Malaysia is considering to impose carbon tax on future investments related to sustainability in a bid to tackle climate change, said Environment and Water Ministry (KASA) secretary-general Datuk Seri Zaini Ujang.

According to the World Bank, a carbon tax directly sets a price on carbon by defining a tax rate on greenhouse gas emissions or – more commonly – on the carbon content of fossil fuels.

Zaini, however, did not elaborate further on the carbon tax plan.

To manage the risk of climate change, Zaini said, a new Climate Change Act might also be drafted in the near future, depending on the understanding of the policymakers and demand from the people at large.

“We might also use the existing law, such as the Environmental Quality Act 1974, together with it (the new Climate Change Act),” he said at the Cooler Earth Sustainability Summit 2020 webinar here today.

During a session titled “Are You Ready?
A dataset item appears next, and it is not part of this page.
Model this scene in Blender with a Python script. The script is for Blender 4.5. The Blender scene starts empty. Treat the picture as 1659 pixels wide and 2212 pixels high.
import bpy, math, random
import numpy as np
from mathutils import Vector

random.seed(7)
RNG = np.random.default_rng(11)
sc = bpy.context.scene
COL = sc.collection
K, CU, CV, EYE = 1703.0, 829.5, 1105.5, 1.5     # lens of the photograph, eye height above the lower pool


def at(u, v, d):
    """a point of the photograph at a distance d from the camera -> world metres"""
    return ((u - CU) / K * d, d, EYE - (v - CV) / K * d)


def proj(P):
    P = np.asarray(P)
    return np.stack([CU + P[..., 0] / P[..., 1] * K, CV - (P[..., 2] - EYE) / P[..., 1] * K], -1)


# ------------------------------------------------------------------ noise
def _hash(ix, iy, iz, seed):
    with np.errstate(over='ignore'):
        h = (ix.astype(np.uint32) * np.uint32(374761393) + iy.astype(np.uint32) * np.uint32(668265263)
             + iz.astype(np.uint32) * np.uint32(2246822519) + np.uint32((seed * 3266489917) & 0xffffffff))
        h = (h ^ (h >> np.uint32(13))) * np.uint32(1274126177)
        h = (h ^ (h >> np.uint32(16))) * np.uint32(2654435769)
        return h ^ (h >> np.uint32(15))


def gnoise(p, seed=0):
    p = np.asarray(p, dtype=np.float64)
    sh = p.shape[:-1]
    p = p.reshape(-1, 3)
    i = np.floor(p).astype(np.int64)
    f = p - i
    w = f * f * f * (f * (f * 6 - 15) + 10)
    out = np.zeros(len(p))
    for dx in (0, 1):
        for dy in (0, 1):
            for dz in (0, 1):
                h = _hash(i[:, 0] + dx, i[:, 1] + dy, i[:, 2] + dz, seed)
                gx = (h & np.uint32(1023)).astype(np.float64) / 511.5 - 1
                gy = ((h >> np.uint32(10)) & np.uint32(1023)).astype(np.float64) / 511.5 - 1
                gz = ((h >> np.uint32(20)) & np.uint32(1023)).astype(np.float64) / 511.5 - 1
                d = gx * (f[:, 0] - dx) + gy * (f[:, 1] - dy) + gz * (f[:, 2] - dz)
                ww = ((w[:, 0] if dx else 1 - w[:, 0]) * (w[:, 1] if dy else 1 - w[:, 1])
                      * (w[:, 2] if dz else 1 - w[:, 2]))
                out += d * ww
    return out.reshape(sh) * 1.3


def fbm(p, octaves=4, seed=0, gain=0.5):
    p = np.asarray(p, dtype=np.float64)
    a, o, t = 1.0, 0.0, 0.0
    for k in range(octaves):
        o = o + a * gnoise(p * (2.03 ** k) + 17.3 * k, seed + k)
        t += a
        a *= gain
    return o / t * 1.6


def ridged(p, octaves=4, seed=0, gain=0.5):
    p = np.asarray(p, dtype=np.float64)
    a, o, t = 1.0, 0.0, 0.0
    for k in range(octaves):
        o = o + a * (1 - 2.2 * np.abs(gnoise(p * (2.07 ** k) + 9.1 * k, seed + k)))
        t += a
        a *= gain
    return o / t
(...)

Tough Regulations, But with Incentives”, Zaini revealed that the government was currently revising the Environmental Quality Act 1974 to include climate change and sustainability and mandate greenhouse gases management and reporting.

“At the moment, we are planning to study the need for climate change legislation.

“If we require one, we would like to draft one,” he said, adding that it would include private sector reporting and economic instruments, emulating what had been done in New Zealand, the first country in the world to request climate risk reporting.